Wednesday, December 15, 2010

Promises to Keep: A Review of Debra Kaufman's "The Next Moment"

Promises to Keep: A Review of Debra Kaufman’s The Next Moment

The Next Moment, Poems by Debra Kaufman
Jacar Press, 2010, 64 pages, $13.95
ISBN: 9780984574025

What keeps us alive, motivates us, makes us human are our relationships and the obligations they entail. Frost knew that and memorably expressed it in his lines:

The woods are lovely, dark and deep,
but I have promises to keep,
and miles to go before I sleep,
and miles to go before I sleep.

Now, in The Next Moment, Debra Kaufman reminds us of the vitality of those relationships as well as the sometimes overwhelming difficulty of them.

Ranging across relationships with grandparents (“Knitting”), parents (“Smile”), spouses (“Nice”), and children (“The Drought Speaks”), Kaufman creates a detailed and honest “atlas of the difficult world” (thank you, Adrienne Rich) that defines who we are, who we have always been, as human beings. And Kaufman goes on to remind us in other poems that when, through such things as death, maturation, and divorce, those relationships seem to fade from prominence, the ever-present relationship with ourselves remains (“Epiphany”), and those other relationships always inherently linger there (“Last Words”), a fact made clearest in these lines from “Hope and Despair Are Not Opposites”:

The body experiences one moment,
then the next,
is always in the present,
while the mind spins into the future
or loops back to the past.

This duality of human existence is treated again both stylistically and thematically in the collection’s two best poems: “Minestrone, Rainy Day” and “Too Late / The Scream.” These two “braided” poems combine two poems each in a perfect marriage of form and function. In the former, one string of words illustrates how meticulous attention to detail and routine is used to assuage and even combat the fear, guilt, and uncertainty, the “unraveling” effects, caused by the depression, abandonment, and drug abuse presented in the contrapuntal other string of words. Similarly, in the latter poem, participation in art and writing is used to balance and resist the terror, the undoing, created by the unthinkable awareness of our children’s mortality and vulnerability.

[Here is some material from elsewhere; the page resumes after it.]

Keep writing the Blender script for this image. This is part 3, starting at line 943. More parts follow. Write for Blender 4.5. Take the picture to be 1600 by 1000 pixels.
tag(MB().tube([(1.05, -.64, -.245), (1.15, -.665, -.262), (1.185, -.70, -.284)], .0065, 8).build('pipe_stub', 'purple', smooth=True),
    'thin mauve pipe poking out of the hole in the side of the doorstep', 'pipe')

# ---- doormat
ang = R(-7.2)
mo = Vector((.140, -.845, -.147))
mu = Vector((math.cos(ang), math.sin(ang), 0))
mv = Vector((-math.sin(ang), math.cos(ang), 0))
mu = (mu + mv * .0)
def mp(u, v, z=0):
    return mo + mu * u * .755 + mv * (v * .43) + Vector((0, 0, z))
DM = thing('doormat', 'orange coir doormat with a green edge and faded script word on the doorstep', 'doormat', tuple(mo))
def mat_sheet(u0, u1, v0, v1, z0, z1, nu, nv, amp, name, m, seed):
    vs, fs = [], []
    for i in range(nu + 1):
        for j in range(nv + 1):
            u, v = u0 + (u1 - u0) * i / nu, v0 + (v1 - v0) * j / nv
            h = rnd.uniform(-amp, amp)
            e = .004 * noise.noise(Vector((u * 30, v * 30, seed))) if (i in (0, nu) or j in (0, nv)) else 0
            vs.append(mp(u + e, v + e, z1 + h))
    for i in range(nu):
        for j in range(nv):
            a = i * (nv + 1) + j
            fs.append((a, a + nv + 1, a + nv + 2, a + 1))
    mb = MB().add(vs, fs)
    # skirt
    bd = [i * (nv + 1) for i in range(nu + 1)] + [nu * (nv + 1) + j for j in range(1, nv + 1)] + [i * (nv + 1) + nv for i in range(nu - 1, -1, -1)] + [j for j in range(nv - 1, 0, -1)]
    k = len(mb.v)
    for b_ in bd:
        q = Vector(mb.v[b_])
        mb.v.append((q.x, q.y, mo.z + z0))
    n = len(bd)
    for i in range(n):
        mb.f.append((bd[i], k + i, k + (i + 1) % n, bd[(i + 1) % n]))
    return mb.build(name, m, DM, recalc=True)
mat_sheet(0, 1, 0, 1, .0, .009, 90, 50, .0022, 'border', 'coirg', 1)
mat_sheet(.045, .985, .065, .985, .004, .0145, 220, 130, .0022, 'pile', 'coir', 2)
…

It is certainly common enough that a book of poems contains one or two brilliant pieces. In The Next Moment, such brilliance is the rule rather than the exception, and it manifests not only in the form of the poems but also in frequently resonant phrasing. One line, for example, in “After a Drink or Two You’re Beautiful” memorably summarizes a child’s experience of living with an alcoholic mother: “Such heaviness, so many empties.” Another example of Kaufman’s facility for phrasing comes from “Last Words,” where the last stanza rivals the power of Thomas’s “Do Not Go Gentle Into That Good Night”:

I wish he’d die, now, quickly.
But first would lay
his rough hands
on the crown of my head.

The theme of a father’s loss treated in this poem is addressed with equal poignancy in “Comes a Time”:

In a black-and-white snapshot
proof that he once held me aloft:

my infant fist clutching his finger,
worry and wonder in his gaze,

the world opening--
our world of earth and air,

touch and smell,
grasp and release.

If it is true that we can judge a person by the company they keep, then certainly judging a poet by whose work they call to mind is a fair means of assessment. Frost, Adrienne Rich, Dylan Thomas . . . poetically speaking, Debra Kaufman is indeed a fine host for an outstanding selection of guests as her work takes its place at the table remarkable and memorable poets.